The destructive consequences of believing that blacks are the same as whites
Scott M. writes:
A week ago, I was walking late at night in the University District of Seattle, on “fraternity row,” a part of town that still has the tree-lined streets and much of the winsome aesthetic appeal that any neighborhood designed to accommodate college students must have had sixty years ago. However, when those trees were planted (with the futurity of a certain kind of civil order in mind), when the houses were built, and the ornamental stonework was installed, no one would have foreseen the kind of virulent uglification that has been invited into the lives of young people, as a result of a long-standing societal effort to force into being the fantasy that blacks are just like us, and could therefore be safely invited into our lives. (As a member of the baby boom generation, I received such thorough racial egalitarian indoctrination that I was well into middle age before I could hear the words “They are not like us” without cringing. Now I can say those words with a clear conscience.)
As I walked past a house where beautiful but tipsy and tarted-up college women were milling about on the sidewalk and young white men who dressed like boys were orbiting around them stupidly, I passed a dark driveway area and heard the unmistakable sound of a drunk black man (almost certainly an athlete) making unintelligible aggressive vocalizations. As I continued walking, I saw that that the speaker was a hulking black of the most intimidating physical presence imaginable, and that he was waving his arms and fulminating at a diminutive and very attractive brunette who had the obsequious manner of a polite, politically correct white girl humoring a feral black as if she were in some way responsible for any unrest he might be experiencing. In order to assess the scene, and to be sure that she was safe, I looked the black brute in the eye for a couple of seconds.
This was enough to produce a reaction that was uncanny, eerie, and typically black. In spite of his obvious drunkenness, there was an instantaneous and unnatural intensification of focus in his eyes, and he began to threaten me. He had seen that I was concerned for the girl’s safety, and this enraged him, as if he was eager to prove that he was indeed dangerous! But I continued walking, since there were plenty of people in the vicinity, and I had distracted him so that the girl could go somewhere else and leave him to his idiotic histrionics.

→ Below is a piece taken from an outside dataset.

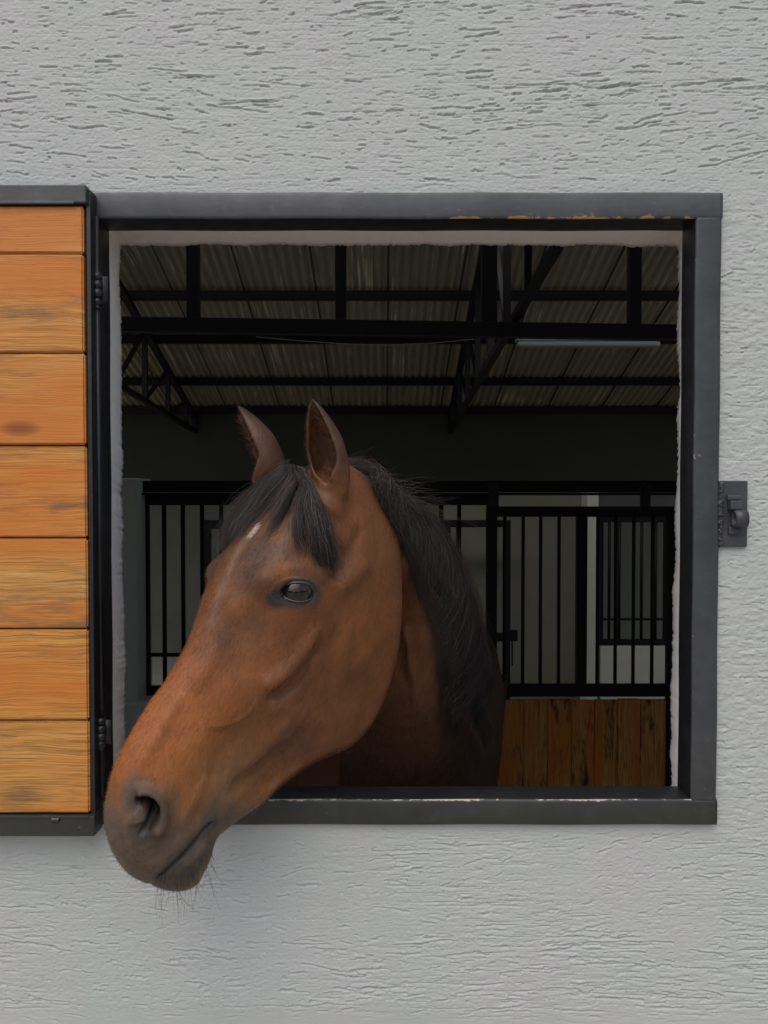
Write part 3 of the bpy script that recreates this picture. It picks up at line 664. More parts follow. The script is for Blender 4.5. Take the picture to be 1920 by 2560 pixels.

In a sane world, it would have been understood that an obviously unintelligent and brutish black did not belong at a social gathering with white college students, and all of the young men would have made it clear that he was not wanted, and would have done this without compunction. The most obvious indication that we no longer live in that kind of world was in evidence in the sonic environment of that social gathering on an April evening in 2012: inhuman rap music consisting of bestial thug-grunts was blaring from the windows of a building designed and built at time when students danced to music played by orchestras, and the popular sheet music of the time was “Bicycle Built for Two,” and John McCormack’s then-new rendition of “She Moved Through the Fair” was on everyone’s gramophone. We have not raised blacks up by indulging them; they can only drag us down.